§ The request
Keep only the lines from the top of the listing through the one with "cam_d.clip_end = 400", and reproduce them unaltered.

§ Information shown

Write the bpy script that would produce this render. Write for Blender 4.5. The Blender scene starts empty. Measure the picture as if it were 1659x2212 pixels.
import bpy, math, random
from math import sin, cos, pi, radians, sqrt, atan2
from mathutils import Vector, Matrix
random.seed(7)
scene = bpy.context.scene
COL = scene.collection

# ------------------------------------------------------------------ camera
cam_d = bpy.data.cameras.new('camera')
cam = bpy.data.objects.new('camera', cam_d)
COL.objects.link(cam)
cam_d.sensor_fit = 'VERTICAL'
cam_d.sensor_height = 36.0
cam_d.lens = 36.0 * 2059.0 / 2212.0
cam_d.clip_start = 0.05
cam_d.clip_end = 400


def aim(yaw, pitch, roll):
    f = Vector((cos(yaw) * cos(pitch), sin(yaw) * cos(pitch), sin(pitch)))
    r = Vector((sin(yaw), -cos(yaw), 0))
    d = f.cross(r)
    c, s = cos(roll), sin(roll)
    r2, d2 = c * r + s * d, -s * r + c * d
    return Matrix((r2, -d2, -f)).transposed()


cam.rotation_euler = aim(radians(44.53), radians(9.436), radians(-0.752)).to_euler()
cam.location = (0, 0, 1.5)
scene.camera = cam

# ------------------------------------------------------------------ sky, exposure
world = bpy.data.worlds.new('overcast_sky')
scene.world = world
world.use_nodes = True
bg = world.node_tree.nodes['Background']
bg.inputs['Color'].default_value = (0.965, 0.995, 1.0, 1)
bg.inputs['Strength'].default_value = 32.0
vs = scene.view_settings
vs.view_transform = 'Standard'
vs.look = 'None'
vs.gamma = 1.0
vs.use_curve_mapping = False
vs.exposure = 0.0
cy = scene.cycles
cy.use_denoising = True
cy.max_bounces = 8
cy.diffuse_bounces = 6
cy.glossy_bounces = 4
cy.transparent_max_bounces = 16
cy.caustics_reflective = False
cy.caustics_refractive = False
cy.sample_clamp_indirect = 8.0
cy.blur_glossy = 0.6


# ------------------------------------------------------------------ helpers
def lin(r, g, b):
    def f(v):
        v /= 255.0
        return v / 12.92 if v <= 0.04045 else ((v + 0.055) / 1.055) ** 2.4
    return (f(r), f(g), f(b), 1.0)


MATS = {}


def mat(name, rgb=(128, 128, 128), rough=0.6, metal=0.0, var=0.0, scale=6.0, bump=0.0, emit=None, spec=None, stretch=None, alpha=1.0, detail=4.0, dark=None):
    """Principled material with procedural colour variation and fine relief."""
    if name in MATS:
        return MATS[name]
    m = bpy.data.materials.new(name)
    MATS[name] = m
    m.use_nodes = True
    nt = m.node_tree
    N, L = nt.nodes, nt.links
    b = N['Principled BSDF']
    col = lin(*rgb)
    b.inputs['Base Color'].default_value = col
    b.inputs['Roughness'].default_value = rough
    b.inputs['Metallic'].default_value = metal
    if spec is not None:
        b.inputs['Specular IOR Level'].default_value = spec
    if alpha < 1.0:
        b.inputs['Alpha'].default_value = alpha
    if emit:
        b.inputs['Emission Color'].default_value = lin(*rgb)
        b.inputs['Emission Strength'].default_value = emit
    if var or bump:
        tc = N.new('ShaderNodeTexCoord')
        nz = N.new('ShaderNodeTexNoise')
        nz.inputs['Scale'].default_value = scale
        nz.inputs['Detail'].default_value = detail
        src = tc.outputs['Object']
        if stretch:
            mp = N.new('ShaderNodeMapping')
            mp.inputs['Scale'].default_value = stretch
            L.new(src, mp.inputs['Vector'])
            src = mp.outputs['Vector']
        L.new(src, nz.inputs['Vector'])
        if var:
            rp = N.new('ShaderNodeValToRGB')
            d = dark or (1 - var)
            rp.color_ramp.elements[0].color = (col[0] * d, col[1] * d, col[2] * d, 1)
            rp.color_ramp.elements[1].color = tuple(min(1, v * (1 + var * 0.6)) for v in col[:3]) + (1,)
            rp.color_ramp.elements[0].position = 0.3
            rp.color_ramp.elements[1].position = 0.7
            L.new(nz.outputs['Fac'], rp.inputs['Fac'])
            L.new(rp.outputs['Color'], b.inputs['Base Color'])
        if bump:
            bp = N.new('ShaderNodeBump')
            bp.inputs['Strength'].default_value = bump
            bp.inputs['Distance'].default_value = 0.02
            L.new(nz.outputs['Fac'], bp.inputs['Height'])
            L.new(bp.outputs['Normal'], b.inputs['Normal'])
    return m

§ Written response
Write the bpy script that would produce this render. Write for Blender 4.5. The Blender scene starts empty. Measure the picture as if it were 1659x2212 pixels.
import bpy, math, random
from math import sin, cos, pi, radians, sqrt, atan2
from mathutils import Vector, Matrix
random.seed(7)
scene = bpy.context.scene
COL = scene.collection

# ------------------------------------------------------------------ camera
cam_d = bpy.data.cameras.new('camera')
cam = bpy.data.objects.new('camera', cam_d)
COL.objects.link(cam)
cam_d.sensor_fit = 'VERTICAL'
cam_d.sensor_height = 36.0
cam_d.lens = 36.0 * 2059.0 / 2212.0
cam_d.clip_start = 0.05
cam_d.clip_end = 400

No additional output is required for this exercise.